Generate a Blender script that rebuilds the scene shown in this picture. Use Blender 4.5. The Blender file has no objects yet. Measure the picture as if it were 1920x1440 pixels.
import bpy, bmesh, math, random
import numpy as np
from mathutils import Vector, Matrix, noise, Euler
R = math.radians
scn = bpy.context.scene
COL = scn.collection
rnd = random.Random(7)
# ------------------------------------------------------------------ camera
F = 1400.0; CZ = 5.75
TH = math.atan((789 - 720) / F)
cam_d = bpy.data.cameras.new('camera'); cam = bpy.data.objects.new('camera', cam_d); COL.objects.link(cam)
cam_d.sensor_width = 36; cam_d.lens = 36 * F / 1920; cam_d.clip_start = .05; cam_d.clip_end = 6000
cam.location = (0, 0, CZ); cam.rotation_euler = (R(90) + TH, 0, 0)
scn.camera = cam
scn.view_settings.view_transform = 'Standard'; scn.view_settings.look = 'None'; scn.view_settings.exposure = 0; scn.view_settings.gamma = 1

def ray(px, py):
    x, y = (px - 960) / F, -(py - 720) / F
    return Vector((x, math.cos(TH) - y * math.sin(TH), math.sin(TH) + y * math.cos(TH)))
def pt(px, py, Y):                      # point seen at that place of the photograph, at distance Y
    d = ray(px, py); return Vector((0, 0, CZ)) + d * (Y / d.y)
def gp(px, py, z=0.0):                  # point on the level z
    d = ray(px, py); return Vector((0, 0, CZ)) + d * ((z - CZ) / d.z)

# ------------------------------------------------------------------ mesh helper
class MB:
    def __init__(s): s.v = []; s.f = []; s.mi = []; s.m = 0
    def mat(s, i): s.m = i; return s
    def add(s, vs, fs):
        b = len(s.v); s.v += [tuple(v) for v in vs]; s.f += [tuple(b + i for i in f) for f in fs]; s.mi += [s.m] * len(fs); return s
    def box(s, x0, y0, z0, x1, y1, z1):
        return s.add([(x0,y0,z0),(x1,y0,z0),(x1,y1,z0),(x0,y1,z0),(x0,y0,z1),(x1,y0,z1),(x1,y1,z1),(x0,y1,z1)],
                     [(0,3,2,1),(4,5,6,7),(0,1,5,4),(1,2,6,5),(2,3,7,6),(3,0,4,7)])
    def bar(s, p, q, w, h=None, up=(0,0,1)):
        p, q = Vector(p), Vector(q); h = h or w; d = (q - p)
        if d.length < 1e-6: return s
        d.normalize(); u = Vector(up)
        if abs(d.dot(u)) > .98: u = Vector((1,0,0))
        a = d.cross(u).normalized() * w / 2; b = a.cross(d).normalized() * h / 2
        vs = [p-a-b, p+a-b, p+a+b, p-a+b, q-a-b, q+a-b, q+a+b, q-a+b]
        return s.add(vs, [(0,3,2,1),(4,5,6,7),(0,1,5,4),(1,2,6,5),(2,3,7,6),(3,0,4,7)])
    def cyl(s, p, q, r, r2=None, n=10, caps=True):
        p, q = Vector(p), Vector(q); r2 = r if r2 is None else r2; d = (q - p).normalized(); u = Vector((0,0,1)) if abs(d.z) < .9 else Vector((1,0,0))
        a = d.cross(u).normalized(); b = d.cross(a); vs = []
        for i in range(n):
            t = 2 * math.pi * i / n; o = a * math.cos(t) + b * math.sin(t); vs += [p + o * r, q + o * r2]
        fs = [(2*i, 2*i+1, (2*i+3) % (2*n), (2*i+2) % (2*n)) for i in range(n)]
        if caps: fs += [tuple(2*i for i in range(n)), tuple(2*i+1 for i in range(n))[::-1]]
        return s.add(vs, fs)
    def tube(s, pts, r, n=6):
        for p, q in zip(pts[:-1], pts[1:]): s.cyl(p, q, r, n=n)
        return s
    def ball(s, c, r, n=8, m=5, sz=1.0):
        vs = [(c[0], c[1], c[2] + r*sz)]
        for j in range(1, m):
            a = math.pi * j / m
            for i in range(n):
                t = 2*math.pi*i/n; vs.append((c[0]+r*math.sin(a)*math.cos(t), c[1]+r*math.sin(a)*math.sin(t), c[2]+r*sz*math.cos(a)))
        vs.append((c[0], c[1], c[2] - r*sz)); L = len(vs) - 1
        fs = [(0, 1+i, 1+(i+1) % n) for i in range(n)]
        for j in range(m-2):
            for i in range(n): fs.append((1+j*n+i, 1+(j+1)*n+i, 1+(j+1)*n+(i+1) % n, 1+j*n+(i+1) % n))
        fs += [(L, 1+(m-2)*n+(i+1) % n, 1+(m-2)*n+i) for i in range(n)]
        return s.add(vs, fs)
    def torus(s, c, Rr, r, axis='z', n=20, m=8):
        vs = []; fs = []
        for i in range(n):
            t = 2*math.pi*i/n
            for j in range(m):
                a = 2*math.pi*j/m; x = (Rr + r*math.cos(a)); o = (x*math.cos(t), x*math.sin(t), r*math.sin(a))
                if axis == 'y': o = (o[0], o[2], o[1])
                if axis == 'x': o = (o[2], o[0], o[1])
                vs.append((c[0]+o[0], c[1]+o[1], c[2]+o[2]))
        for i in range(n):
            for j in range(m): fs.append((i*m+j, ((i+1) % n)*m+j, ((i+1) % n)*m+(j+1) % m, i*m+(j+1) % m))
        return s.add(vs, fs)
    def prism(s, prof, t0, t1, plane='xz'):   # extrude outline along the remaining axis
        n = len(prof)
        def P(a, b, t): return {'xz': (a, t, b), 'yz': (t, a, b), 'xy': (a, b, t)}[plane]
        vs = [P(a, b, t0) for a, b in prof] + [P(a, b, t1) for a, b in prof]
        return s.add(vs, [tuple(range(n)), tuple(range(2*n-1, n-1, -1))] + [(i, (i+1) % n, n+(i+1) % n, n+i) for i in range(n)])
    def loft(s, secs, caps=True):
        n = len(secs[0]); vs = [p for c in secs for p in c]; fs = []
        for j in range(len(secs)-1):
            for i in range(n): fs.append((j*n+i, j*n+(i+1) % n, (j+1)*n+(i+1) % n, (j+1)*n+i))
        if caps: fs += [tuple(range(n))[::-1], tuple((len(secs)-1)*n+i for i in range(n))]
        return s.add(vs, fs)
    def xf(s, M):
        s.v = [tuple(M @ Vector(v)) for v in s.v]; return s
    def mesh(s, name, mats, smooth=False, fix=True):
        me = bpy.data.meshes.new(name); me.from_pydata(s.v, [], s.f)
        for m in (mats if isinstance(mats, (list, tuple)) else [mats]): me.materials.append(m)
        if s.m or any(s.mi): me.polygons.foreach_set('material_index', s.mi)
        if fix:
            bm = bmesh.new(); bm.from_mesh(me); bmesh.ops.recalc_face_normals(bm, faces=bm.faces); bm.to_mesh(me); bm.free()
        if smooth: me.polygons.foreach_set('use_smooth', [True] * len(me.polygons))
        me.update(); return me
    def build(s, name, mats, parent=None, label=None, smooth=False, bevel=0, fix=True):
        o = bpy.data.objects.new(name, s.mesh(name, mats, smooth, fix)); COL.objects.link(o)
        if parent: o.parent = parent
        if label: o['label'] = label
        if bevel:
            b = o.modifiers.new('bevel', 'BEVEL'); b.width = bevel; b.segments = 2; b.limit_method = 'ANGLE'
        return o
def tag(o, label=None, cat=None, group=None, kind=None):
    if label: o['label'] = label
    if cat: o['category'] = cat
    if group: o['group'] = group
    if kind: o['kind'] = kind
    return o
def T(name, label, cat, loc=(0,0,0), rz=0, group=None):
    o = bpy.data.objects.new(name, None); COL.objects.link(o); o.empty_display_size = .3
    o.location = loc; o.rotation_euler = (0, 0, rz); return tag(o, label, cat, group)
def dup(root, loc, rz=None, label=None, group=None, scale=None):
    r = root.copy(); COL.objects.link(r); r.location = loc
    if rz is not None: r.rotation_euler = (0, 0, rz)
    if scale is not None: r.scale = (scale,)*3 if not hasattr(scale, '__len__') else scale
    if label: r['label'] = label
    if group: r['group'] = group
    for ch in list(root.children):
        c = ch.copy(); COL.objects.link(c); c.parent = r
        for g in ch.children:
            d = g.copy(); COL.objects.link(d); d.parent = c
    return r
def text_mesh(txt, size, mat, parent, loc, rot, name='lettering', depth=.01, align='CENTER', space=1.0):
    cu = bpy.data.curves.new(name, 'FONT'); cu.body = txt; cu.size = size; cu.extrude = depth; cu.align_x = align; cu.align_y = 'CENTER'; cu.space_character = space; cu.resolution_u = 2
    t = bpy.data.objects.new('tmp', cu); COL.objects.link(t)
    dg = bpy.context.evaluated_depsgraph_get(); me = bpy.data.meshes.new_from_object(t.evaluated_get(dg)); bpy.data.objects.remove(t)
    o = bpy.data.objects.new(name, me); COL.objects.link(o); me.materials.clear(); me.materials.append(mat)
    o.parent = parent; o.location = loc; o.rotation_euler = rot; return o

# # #

§ WHAT IS EXPECTED
Everything from the first line above through the line that contains "scn.view_settings.view_transform = 'Standard';" should be duplicated exactly, please, and nothing beyond it.

§ THE ANSWER
Generate a Blender script that rebuilds the scene shown in this picture. Use Blender 4.5. The Blender file has no objects yet. Measure the picture as if it were 1920x1440 pixels.
import bpy, bmesh, math, random
import numpy as np
from mathutils import Vector, Matrix, noise, Euler
R = math.radians
scn = bpy.context.scene
COL = scn.collection
rnd = random.Random(7)
# ------------------------------------------------------------------ camera
F = 1400.0; CZ = 5.75
TH = math.atan((789 - 720) / F)
cam_d = bpy.data.cameras.new('camera'); cam = bpy.data.objects.new('camera', cam_d); COL.objects.link(cam)
cam_d.sensor_width = 36; cam_d.lens = 36 * F / 1920; cam_d.clip_start = .05; cam_d.clip_end = 6000
cam.location = (0, 0, CZ); cam.rotation_euler = (R(90) + TH, 0, 0)
scn.camera = cam
scn.view_settings.view_transform = 'Standard'; scn.view_settings.look = 'None'; scn.view_settings.exposure = 0; scn.view_settings.gamma = 1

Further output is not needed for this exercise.